Exercise requirements: Copy the data below exactly.

####

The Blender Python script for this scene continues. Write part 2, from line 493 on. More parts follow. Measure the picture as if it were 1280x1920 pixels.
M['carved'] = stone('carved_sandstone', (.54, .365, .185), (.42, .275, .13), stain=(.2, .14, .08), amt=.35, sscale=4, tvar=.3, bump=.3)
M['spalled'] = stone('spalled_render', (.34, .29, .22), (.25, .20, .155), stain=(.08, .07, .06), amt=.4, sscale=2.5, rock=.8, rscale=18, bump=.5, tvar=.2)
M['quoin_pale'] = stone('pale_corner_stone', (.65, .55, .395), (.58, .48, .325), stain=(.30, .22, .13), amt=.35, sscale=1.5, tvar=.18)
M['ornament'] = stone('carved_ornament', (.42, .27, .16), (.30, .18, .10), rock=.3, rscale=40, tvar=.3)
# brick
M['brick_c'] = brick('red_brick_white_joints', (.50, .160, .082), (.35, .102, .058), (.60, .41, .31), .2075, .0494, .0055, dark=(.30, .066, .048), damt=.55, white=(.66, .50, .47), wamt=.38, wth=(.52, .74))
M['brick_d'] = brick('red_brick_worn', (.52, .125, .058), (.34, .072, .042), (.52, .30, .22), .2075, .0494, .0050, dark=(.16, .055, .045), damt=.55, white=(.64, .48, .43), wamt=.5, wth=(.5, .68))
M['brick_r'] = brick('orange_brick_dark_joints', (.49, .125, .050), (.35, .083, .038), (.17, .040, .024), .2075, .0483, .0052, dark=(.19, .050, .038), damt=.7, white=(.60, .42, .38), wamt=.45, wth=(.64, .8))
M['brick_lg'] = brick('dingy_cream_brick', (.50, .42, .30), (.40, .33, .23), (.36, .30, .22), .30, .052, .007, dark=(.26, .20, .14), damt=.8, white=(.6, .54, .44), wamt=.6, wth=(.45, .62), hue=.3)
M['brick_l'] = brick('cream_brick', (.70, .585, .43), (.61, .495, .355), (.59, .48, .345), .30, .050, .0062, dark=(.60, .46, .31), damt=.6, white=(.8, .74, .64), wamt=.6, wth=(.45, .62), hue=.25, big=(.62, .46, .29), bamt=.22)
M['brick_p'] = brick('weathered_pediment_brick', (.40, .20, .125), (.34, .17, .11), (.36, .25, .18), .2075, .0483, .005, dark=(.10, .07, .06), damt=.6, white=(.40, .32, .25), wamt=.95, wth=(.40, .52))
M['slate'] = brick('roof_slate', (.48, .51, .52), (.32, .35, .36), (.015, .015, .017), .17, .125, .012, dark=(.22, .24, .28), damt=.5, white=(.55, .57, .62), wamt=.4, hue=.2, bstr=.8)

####

Task output:
The Blender Python script for this scene continues. Write part 2, from line 493 on. More parts follow. Measure the picture as if it were 1280x1920 pixels.
M['carved'] = stone('carved_sandstone', (.54, .365, .185), (.42, .275, .13), stain=(.2, .14, .08), amt=.35, sscale=4, tvar=.3, bump=.3)
M['spalled'] = stone('spalled_render', (.34, .29, .22), (.25, .20, .155), stain=(.08, .07, .06), amt=.4, sscale=2.5, rock=.8, rscale=18, bump=.5, tvar=.2)
M['quoin_pale'] = stone('pale_corner_stone', (.65, .55, .395), (.58, .48, .325), stain=(.30, .22, .13), amt=.35, sscale=1.5, tvar=.18)
M['ornament'] = stone('carved_ornament', (.42, .27, .16), (.30, .18, .10), rock=.3, rscale=40, tvar=.3)
# brick
M['brick_c'] = brick('red_brick_white_joints', (.50, .160, .082), (.35, .102, .058), (.60, .41, .31), .2075, .0494, .0055, dark=(.30, .066, .048), damt=.55, white=(.66, .50, .47), wamt=.38, wth=(.52, .74))
M['brick_d'] = brick('red_brick_worn', (.52, .125, .058), (.34, .072, .042), (.52, .30, .22), .2075, .0494, .0050, dark=(.16, .055, .045), damt=.55, white=(.64, .48, .43), wamt=.5, wth=(.5, .68))
M['brick_r'] = brick('orange_brick_dark_joints', (.49, .125, .050), (.35, .083, .038), (.17, .040, .024), .2075, .0483, .0052, dark=(.19, .050, .038), damt=.7, white=(.60, .42, .38), wamt=.45, wth=(.64, .8))
M['brick_lg'] = brick('dingy_cream_brick', (.50, .42, .30), (.40, .33, .23), (.36, .30, .22), .30, .052, .007, dark=(.26, .20, .14), damt=.8, white=(.6, .54, .44), wamt=.6, wth=(.45, .62), hue=.3)
M['brick_l'] = brick('cream_brick', (.70, .585, .43), (.61, .495, .355), (.59, .48, .345), .30, .050, .0062, dark=(.60, .46, .31), damt=.6, white=(.8, .74, .64), wamt=.6, wth=(.45, .62), hue=.25, big=(.62, .46, .29), bamt=.22)
M['brick_p'] = brick('weathered_pediment_brick', (.40, .20, .125), (.34, .17, .11), (.36, .25, .18), .2075, .0483, .005, dark=(.10, .07, .06), damt=.6, white=(.40, .32, .25), wamt=.95, wth=(.40, .52))
M['slate'] = brick('roof_slate', (.48, .51, .52), (.32, .35, .36), (.015, .015, .017), .17, .125, .012, dark=(.22, .24, .28), damt=.5, white=(.55, .57, .62), wamt=.4, hue=.2, bstr=.8)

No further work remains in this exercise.